Artists Chris Chafe (music), Nikolaos Hanselmann (visuals) and Greg Niemeyer (cook) have collaborated on the project, a weirdly compelling piece that consists of five plastic cases that look a bit like old-fashioned covered cake stands with wires and tubes attached. In each case is a plate with a pile of tomatoes -- several varieties, sizes and colors. As the tomatoes ripen, they emit CO2 and the instruments measure the changing gas levels.

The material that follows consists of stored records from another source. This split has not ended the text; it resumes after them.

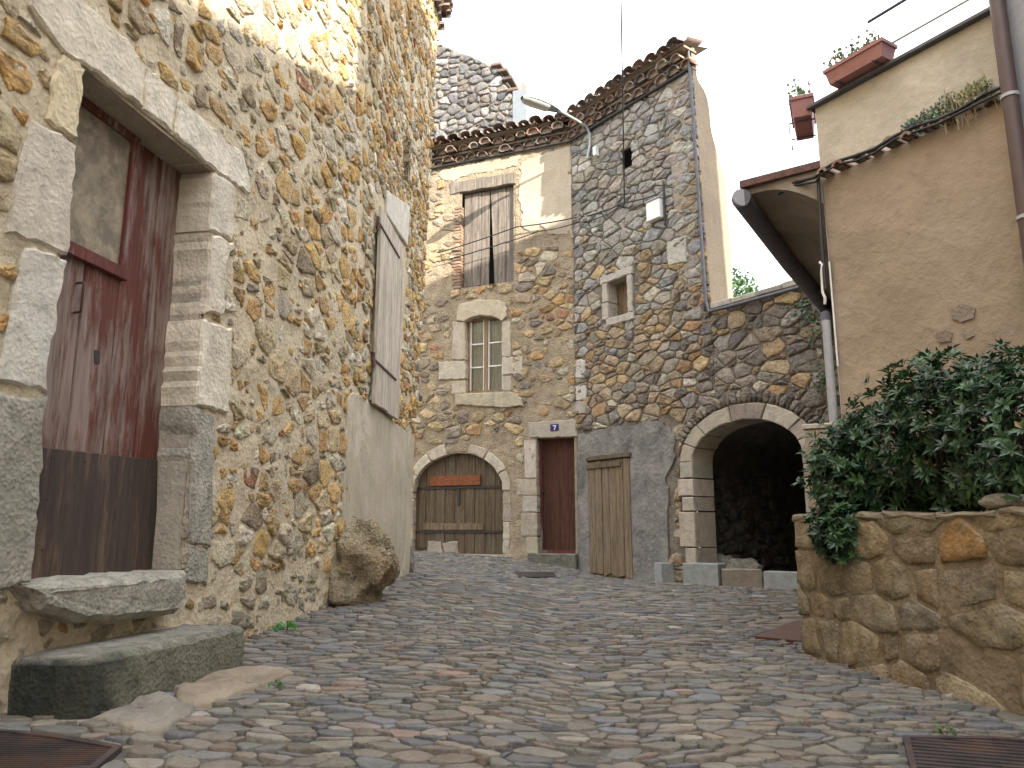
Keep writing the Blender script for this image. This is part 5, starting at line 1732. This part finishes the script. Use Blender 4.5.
# ------------------------------------------------------------------ cables
mb = MB()
def sag(a, b, s, n=8):
    return [a.lerp(b, k / n) + Vector((0, 0, -s * 4 * (k / n) * (1 - k / n))) for k in range(n + 1)]
q = [F1.P(*F1.uv(437, 253, .07), .07), F1.P(*F1.uv(516, 227, .12), .12), F1.P(*F1.uv(578, 217, .09), .09), F2.P(*F2.uv(600, 212, .1), .1), F2.P(*F2.uv(622, 203, .1), .1), F2.P(*F2.uv(658, 194, .1), .1)]
pts = []
for i in range(len(q) - 1): pts += sag(q[i], q[i + 1], .02, 5)[:-1]
pts.append(q[-1])
mb.tube(pts, .013, n=5)
tag(mb.build('wall_cable', M['black']), 'upper black cable strung across both facades to the junction box', 'cable', 'cables across the facades')
mb = MB()
q = [F1.P(*F1.uv(437, 262, .07), .07), F1.P(*F1.uv(540, 231, .08), .08), F1.P(*F1.uv(578, 222, .08), .08), F2.P(*F2.uv(603, 216, .09), .09), F2.P(*F2.uv(620, 205, .09), .09)]
pts = []
for i in range(len(q) - 1): pts += sag(q[i], q[i + 1], .03, 5)[:-1]
pts.append(q[-1])
mb.tube(pts, .010, n=5)
tag(mb.build('wall_cable', M['black']), 'lower thin black cable sagging across both facades', 'cable', 'cables across the facades')
a = F2.P(*F2.uv(624.5, 204, .1), .1)
b_ = on_depth(621, 0, 9.0)
e_ = Vector((3.6, 2.0, 9.6))
mb = MB(); mb.tube(sag(a, b_, .0, 4) + [b_.lerp(e_, .3) + Vector((-.25, 0, .05)), e_], .011, n=5)
tag(mb.build('overhead_wire', M['black']), 'single dark wire running straight up from the tower wall into the sky', 'wire')

# ------------------------------------------------------------------ vegetation bits
def weed(label, P_, rad, n, seed, col=(.10, .26, .06)):
    r = random.Random(seed); mb = MB()
    for i in range(n):
        d = rvec(r); d.z = abs(d.z)
        leaf(mb, P_ + Vector((d.x * rad * .6, d.y * rad * .6, d.z * rad * .5)), d + Vector((0, 0, .3)), rvec(r), rad * r.uniform(.22, .45), rad * r.uniform(.09, .17), tuple(k * r.uniform(.7, 1.3) for k in col))
    return tag(mb.build('weed', M['leaf']), label, 'weed', 'weeds between the stones')
weed('bright green weed at the wall foot between step and boulder', ghit(288, 633) + Vector((-.02, 0, .01)), .10, 60, 1)
weed('tiny green weed beside the orange brown slab', ghit(275, 690), .06, 25, 2, (.08, .17, .05))
weed('green weed along the edge of the bottom right metal cover', ghit(945, 738), .07, 35, 3, (.08, .16, .05))
weed('dark weed at the foot of the plank door', ghit(590, 572), .14, 40, 4, (.05, .10, .04))
# ivy high on the arched wall by the gutter
iv = MB(); r = random.Random(5)
for i in range(200):
    bx, by = r.choice(((812, 308, ), (822, 330), (826, 378), (806, 312)))
    u_, z_ = F2.uv(bx + r.gauss(0, 8), by + r.gauss(0, 7), .06)
    leaf(iv, F2.P(u_, z_, r.uniform(.05, .14)), rvec(r) + F2.n * .6 + Vector((0, 0, -.3)), F2.n, r.uniform(.04, .07), r.uniform(.018, .03), (r.uniform(.03, .06), r.uniform(.07, .11), r.uniform(.03, .045)))
tag(iv.build('ivy', M['leaf']), 'dark ivy tufts high on the arched wall beside the gutter', 'ivy')
# tree behind the low wall
tr = thing('tree', 'green tree top just showing behind the low arched wall', 'tree', (6.1, 19.0, 0))
crown = MB(); r = random.Random(6)
cc = on_depth(737, 299, 19)
for i in range(1300):
    d = rvec(r); k = r.uniform(.5, 1.05)
    p = cc + Vector((d.x * .55 * k, d.y * .8 * k, d.z * .75 * k + .1 * noise.noise(d * 2)))
    leaf(crown, p, rvec(r), rvec(r), r.uniform(.07, .13), r.uniform(.03, .05), (r.uniform(.05, .10), r.uniform(.11, .17), r.uniform(.04, .07)))
crown.build('crown', M['leaf'], tr)
mb = MB(); mb.tube([(cc.x, 19, 0), (cc.x + .1, 19, 2), (cc.x, 19, cc.z)], [.16, .12, .04], n=8); mb.build('trunk', M['bark'], tr)
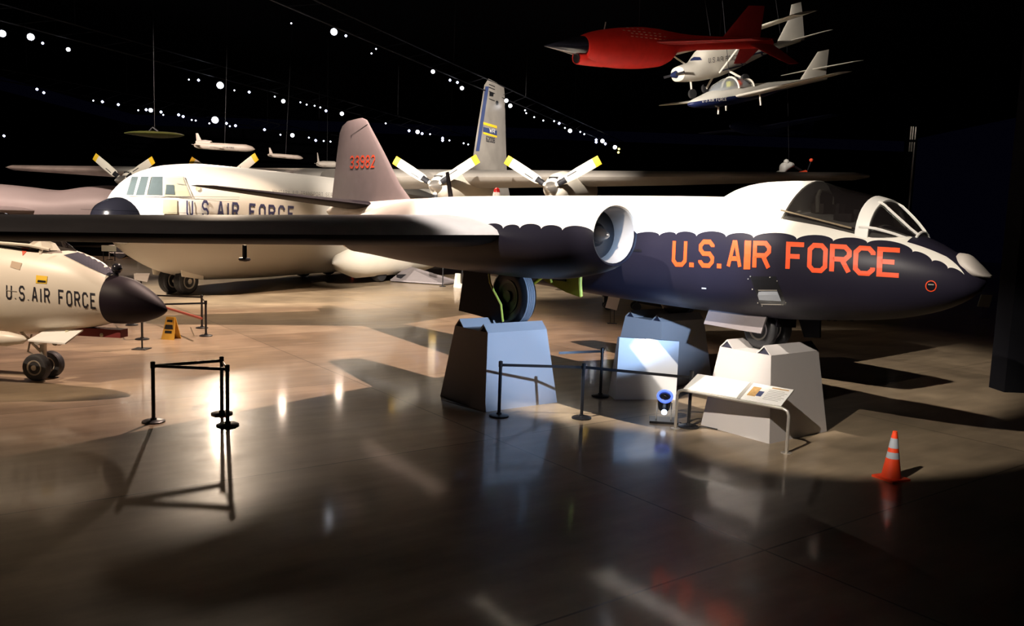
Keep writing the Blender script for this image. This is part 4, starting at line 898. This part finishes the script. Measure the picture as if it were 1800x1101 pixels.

The changes are continuously graphed visually and sonically, so you see on the wall projection a flow of colored triangles from each of five circles representing the tomato cases. And you hear a musical soundtrack -- when I was there, a steady squeaky-hamster-wheel sound was the bass note, punctuated by erratic sharp pings and long, slow waves of a kind of wind-in-big-pipes moaning. You can blow oxygen into a tube attached to each case if you like, aiding and abetting the ripening.
The gallery handout says what we’re witnessing is ‘climacteric respiration’; if you’ve ever sat in a forest or a garden and sensed the plants breathing, you’ll appreciate how the exhibit heightens and celebrates this sensation. And if you come on Friday, you’ll get to eat pasta with sauce made from the tomatoes in the work.